== Data shown
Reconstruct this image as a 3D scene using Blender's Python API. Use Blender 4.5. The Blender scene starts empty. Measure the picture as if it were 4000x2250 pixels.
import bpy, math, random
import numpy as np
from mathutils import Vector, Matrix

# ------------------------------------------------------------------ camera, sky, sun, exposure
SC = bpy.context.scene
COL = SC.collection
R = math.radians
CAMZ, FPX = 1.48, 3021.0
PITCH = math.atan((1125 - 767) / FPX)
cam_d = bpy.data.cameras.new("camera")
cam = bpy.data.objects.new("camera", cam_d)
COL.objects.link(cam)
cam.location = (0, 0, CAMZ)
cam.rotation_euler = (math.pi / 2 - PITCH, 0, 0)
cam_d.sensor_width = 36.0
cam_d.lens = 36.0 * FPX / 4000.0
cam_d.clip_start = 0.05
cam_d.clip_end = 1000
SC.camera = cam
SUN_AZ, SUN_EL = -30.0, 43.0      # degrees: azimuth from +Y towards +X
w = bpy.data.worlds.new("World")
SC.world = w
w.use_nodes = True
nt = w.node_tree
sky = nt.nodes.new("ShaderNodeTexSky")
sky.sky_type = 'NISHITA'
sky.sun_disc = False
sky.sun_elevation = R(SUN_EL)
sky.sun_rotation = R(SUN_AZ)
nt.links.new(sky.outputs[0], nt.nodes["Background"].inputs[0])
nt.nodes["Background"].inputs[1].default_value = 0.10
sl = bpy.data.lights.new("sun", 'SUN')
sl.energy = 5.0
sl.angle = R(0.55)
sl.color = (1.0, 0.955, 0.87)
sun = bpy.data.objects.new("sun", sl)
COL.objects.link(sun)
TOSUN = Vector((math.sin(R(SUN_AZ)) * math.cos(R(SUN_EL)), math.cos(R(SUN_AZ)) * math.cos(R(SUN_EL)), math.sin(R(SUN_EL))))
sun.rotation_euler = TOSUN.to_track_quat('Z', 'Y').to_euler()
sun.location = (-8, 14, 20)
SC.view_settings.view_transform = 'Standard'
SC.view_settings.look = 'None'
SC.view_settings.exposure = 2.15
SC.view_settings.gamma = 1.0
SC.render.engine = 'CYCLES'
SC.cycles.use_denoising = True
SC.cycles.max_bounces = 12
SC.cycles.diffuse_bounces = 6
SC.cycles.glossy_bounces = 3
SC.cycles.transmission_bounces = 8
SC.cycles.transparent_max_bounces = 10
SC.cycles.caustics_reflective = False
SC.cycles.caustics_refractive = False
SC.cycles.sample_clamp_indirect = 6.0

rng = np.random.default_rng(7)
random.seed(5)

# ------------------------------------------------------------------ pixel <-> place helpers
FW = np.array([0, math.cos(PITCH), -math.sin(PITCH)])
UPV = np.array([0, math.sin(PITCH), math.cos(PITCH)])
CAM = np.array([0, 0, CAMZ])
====
The request:
Return only the lines spanning from the first line of the material through the line with "from mathutils import Vector, Matrix", copied exactly, both ends kept.

Complete response:
Reconstruct this image as a 3D scene using Blender's Python API. Use Blender 4.5. The Blender scene starts empty. Measure the picture as if it were 4000x2250 pixels.
import bpy, math, random
import numpy as np
from mathutils import Vector, Matrix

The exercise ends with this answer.